Thursday, June 16, 2011

Ta ta Tata?

One thing that might almost make one want to switch sides to the warmistas is the stridency of Tata Steel, which is bitching about energy costs and the effects of inadequate policy-making.

This is a corporate of a particular kind, which means it has only one interest in life – making money, and it is not at all fussy how it does it. Nor is it particularly bothered about producing steel or any other product, if it can use its weight and total lack of ethics to turn a buck.

When it thus complains that producing steel in the UK may become uneconomical, therefore, that cannot be taken at face value. If it was heading that way, this international company would already be making plans to ship out. More likely, the company has not yet been able to rig the regulatory system to its complete satisfaction, or it senses weakness on the part of the regulators, and thus sees a profit opportunity in screwing them down a bit more.
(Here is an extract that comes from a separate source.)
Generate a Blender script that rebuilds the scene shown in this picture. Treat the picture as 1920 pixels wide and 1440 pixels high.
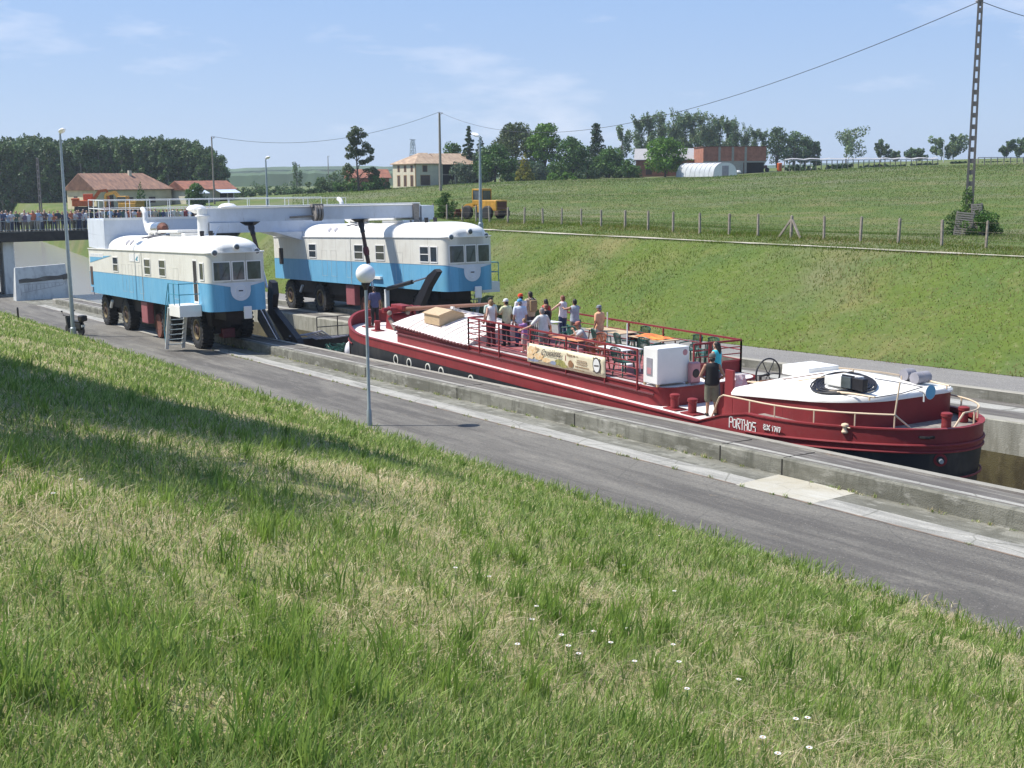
import bpy, bmesh, math, random
import numpy as np
from mathutils import Vector, Matrix, Euler
random.seed(7)
rng = np.random.default_rng(11)
R = math.radians
for _o in list(bpy.data.objects): bpy.data.objects.remove(_o)
C = bpy.context.scene
COL = C.collection

# ------------------------------------------------------------------ camera
# world: X runs along the canal slope (towards -X it falls 3.6 %), Y across it away from the camera, Z up; camera at the origin
F_PX = 2300.0
PITCH, ROLL, YAW = R(9.6), R(-0.4), R(31.3)
_fh = Vector((-math.cos(YAW), math.sin(YAW), 0)); _rt = Vector((math.sin(YAW), math.cos(YAW), 0)); _up = Vector((0, 0, 1))
_fw = _fh * math.cos(PITCH) - _up * math.sin(PITCH); _cu = _fh * math.sin(PITCH) + _up * math.cos(PITCH)
_cr = _rt * math.cos(ROLL) + _cu * math.sin(ROLL); _cuu = _cu * math.cos(ROLL) - _rt * math.sin(ROLL)
cam_d = bpy.data.cameras.new('camera'); cam = bpy.data.objects.new('camera', cam_d); COL.objects.link(cam)
cam_d.sensor_width = 36.0; cam_d.lens = 36.0 * F_PX / 1920.0
cam_d.clip_start = 0.1; cam_d.clip_end = 20000
cam.matrix_world = Matrix(((_cr.x, _cuu.x, -_fw.x, 0), (_cr.y, _cuu.y, -_fw.y, 0), (_cr.z, _cuu.z, -_fw.z, 0), (0, 0, 0, 1)))
C.camera = cam

def ray(x, y): return (_fw * F_PX + _cr * (x - 960) - _cuu * (y - 720)) / F_PX
def at(x, y, d): return ray(x, y) * d
def on_y(x, y, Y): r = ray(x, y); return r * (Y / r.y)
def on_x(x, y, X): r = ray(x, y); return r * (X / r.x)
def on_z(x, y, Z): r = ray(x, y); return r * (Z / r.z)
def proj(p): p = Vector(p); z = p.dot(_fw); return 960 + F_PX * p.dot(_cr) / z, 720 - F_PX * p.dot(_cuu) / z

# ------------------------------------------------------------------ world and sun
SUN_EL = R(56)
w = bpy.data.worlds.new('World'); C.world = w; w.use_nodes = True
nt = w.node_tree; nt.nodes.clear()
out = nt.nodes.new('ShaderNodeOutputWorld'); bg = nt.nodes.new('ShaderNodeBackground'); sky = nt.nodes.new('ShaderNodeTexSky')
sky.sky_type = 'NISHITA'; sky.sun_disc = False; sky.sun_elevation = SUN_EL; sky.sun_rotation = R(219.5)
sky.air_density = 1.0; sky.dust_density = 0.6; sky.ozone_density = 3.0; sky.altitude = 100
bg.inputs[1].default_value = 0.13
tc = nt.nodes.new('ShaderNodeTexCoord'); mp = nt.nodes.new('ShaderNodeMapping'); mp.inputs['Scale'].default_value = (2.2, 2.2, 9.0)
mp.inputs['Location'].default_value = (0.35, 0.2, 0.5)
nz = nt.nodes.new('ShaderNodeTexNoise'); nz.inputs['Scale'].default_value = 2.6; nz.inputs['Detail'].default_value = 5; nz.inputs['Roughness'].default_value = 0.6
cr = nt.nodes.new('ShaderNodeValToRGB'); cr.color_ramp.elements[0].position = 0.55; cr.color_ramp.elements[1].position = 0.80
cr.color_ramp.elements[0].color = (0, 0, 0, 1); cr.color_ramp.elements[1].color = (0.42, 0.42, 0.42, 1)
mx = nt.nodes.new('ShaderNodeMix'); mx.data_type = 'RGBA'; mx.inputs[7].default_value = (6.2, 6.1, 6.4, 1)
# hazy lower sky: the Nishita sky blended towards a pale lavender near the horizon
sx = nt.nodes.new('ShaderNodeSeparateXYZ'); hz1 = nt.nodes.new('ShaderNodeValToRGB')
hz1.color_ramp.elements[0].position = 0.0; hz1.color_ramp.elements[0].color = (2.55, 3.30, 4.55, 1); hz1.color_ramp.elements[1].position = 0.30; hz1.color_ramp.elements[1].color = (0.90, 1.95, 4.30, 1)
hf = nt.nodes.new('ShaderNodeMapRange'); hf.inputs[1].default_value = 0.10; hf.inputs[2].default_value = 0.8; hf.inputs[3].default_value = 0.88; hf.inputs[4].default_value = 0.15
hm = nt.nodes.new('ShaderNodeMix'); hm.data_type = 'RGBA'
nt.links.new(tc.outputs['Generated'], mp.inputs[0]); nt.links.new(mp.outputs[0], nz.inputs['Vector']); nt.links.new(nz.outputs[0], cr.inputs[0])
nt.links.new(cr.outputs[0], mx.inputs[0]); nt.links.new(tc.outputs['Generated'], sx.inputs[0]); nt.links.new(sx.outputs['Z'], hz1.inputs[0]); nt.links.new(sx.outputs['Z'], hf.inputs[0])
nt.links.new(hf.outputs[0], hm.inputs[0]); nt.links.new(sky.outputs[0], hm.inputs[6]); nt.links.new(hz1.outputs[0], hm.inputs[7]); nt.links.new(hm.outputs[2], mx.inputs[6])
nt.links.new(mx.outputs[2], bg.inputs[0]); nt.links.new(bg.outputs[0], out.inputs[0])
sd = bpy.data.lights.new('sun', 'SUN'); sd.energy = 4.6; sd.angle = R(0.55); sd.color = (1.0, 0.955, 0.88)
sun = bpy.data.objects.new('sun', sd); COL.objects.link(sun)
_az = R(50.6)
_sdir = Vector((math.cos(SUN_EL) * math.cos(_az), math.cos(SUN_EL) * math.sin(_az), -math.sin(SUN_EL)))
sun.rotation_euler = _sdir.to_track_quat('-Z', 'Y').to_euler(); sun.location = (-20, -30, 40)
C.view_settings.view_transform = 'Standard'; C.view_settings.look = 'None'; C.view_settings.gamma = 1
C.view_settings.exposure = 0.58
C.render.engine = 'CYCLES'
C.cycles.max_bounces = 6; C.cycles.transparent_max_bounces = 6; C.cycles.sample_clamp_indirect = 8

# ------------------------------------------------------------------ materials
MATS = {}
def mat(name, col, rough=0.6, metal=0.0, var=0.12, scale=3.0, bump=0.0, bscale=20.0, col2=None, transl=0.0, spec=None, stretch=(1, 1, 1), attr=False, detail=6.0, thr=(0.35, 0.65), coat=0.0):
    """Procedural principled material: base colour broken up by noise (towards col2 or darker), optional bump, optional vertex colour."""
    if name in MATS: return MATS[name]
    m = bpy.data.materials.new(name); m.use_nodes = True; t = m.node_tree; b = t.nodes['Principled BSDF']
    L = t.links.new
    b.inputs['Roughness'].default_value = rough; b.inputs['Metallic'].default_value = metal
    if spec is not None: b.inputs['Specular IOR Level'].default_value = spec
    if coat: b.inputs['Coat Weight'].default_value = coat; b.inputs['Coat Roughness'].default_value = 0.1
    geo = t.nodes.new('ShaderNodeTexCoord'); mpn = t.nodes.new('ShaderNodeMapping'); mpn.inputs['Scale'].default_value = stretch
    L(geo.outputs['Object'], mpn.inputs[0])
    n = t.nodes.new('ShaderNodeTexNoise'); n.inputs['Scale'].default_value = scale; n.inputs['Detail'].default_value = detail; n.inputs['Roughness'].default_value = 0.62
    L(mpn.outputs[0], n.inputs['Vector'])
    rp = t.nodes.new('ShaderNodeValToRGB'); rp.color_ramp.elements[0].position = thr[0]; rp.color_ramp.elements[1].position = thr[1]
    c2 = col2 if col2 else tuple(c * (1 - 2 * var) for c in col)
    rp.color_ramp.elements[0].color = (*c2, 1); rp.color_ramp.elements[1].color = (*col, 1)
    L(n.outputs[0], rp.inputs[0]); src = rp.outputs[0]
    if attr:
        a = t.nodes.new('ShaderNodeAttribute'); a.attribute_name = 'tint'
        mm = t.nodes.new('ShaderNodeMix'); mm.data_type = 'RGBA'; mm.blend_type = 'MULTIPLY'; mm.inputs[0].default_value = 1
        L(src, mm.inputs[6]); L(a.outputs['Color'], mm.inputs[7]); src = mm.outputs[2]
    L(src, b.inputs['Base Color'])
    if bump:
        n2 = t.nodes.new('ShaderNodeTexNoise'); n2.inputs['Scale'].default_value = bscale; n2.inputs['Detail'].default_value = 5
        bp = t.nodes.new('ShaderNodeBump'); bp.inputs['Strength'].default_value = bump; bp.inputs['Distance'].default_value = 0.03
        L(mpn.outputs[0], n2.inputs['Vector']); L(n2.outputs[0], bp.inputs['Height']); L(bp.outputs[0], b.inputs['Normal'])
    if transl:
        tr = t.nodes.new('ShaderNodeBsdfTranslucent'); ms = t.nodes.new('ShaderNodeMixShader'); ms.inputs[0].default_value = transl
        L(src, tr.inputs[0]); L(b.outputs[0], ms.inputs[1]); L(tr.outputs[0], ms.inputs[2]); L(ms.outputs[0], t.nodes['Material Output'].inputs[0])
    MATS[name] = m
    return m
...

There is a sense of this in its most recent statement, calling for "European governments" to create incentives to help the steel industry reduce emissions instead of raising taxes. "Taxing energy-intensive industries on their emissions is neither business-friendly nor an effective solution", it says.

The company then goes on to say that "The steel industry in Europe is already investing in the expensive and time-consuming process of developing breakthrough technologies, without which the best environmental performers here cannot significantly reduce their emissions further".

The company is not arguing against the stupidity of "low carbon" technologies which are unnecessarily jacking up costs. This it could do to some effect simply by threatening to walk away. It is quite happy to work in a a high cost environment, as long as it can milk the system for tax funding in order to maintain the optimum level of profitability.

This, then, is special pleading – the corporate seeking to pad its own balance sheet at the expense of the taxpayer. The company has bought into the global warming miasma, and is a willing cheerleader - but it now wants someone else, i.e., British taxpayers - to bear the costs. The only honest response would have us saying "ta ta Tata". Check your wallets.